[Data excerpt]
◇ ◇ ◇ ◇

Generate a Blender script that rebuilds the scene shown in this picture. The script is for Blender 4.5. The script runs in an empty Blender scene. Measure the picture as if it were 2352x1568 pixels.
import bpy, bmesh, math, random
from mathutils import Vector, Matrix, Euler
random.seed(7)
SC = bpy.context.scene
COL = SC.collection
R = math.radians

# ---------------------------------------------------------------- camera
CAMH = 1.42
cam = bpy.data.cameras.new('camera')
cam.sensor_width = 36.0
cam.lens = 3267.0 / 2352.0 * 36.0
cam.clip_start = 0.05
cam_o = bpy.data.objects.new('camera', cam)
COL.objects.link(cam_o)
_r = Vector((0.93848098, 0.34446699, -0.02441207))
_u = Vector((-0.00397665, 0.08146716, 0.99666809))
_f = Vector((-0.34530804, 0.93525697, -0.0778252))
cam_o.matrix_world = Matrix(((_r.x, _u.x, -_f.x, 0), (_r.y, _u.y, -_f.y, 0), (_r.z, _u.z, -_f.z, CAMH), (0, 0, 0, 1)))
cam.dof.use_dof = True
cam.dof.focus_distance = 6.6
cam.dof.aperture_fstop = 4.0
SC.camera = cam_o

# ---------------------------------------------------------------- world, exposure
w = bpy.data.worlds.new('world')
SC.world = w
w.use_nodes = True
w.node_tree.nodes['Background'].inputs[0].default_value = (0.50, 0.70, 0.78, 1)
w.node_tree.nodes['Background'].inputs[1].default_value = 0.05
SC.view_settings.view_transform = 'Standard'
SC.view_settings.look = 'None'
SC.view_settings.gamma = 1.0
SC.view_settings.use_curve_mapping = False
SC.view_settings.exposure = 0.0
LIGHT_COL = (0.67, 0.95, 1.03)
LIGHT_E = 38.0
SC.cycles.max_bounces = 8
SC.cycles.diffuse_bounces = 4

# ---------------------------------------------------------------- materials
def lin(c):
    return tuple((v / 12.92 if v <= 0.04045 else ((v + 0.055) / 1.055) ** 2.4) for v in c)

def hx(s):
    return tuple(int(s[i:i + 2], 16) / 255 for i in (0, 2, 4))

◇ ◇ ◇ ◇

[Exercise aim] Starting at the first line of the listing, retype every line up to and including the one with "R = math.radians".

[Answer below]
Generate a Blender script that rebuilds the scene shown in this picture. The script is for Blender 4.5. The script runs in an empty Blender scene. Measure the picture as if it were 2352x1568 pixels.
import bpy, bmesh, math, random
from mathutils import Vector, Matrix, Euler
random.seed(7)
SC = bpy.context.scene
COL = SC.collection
R = math.radians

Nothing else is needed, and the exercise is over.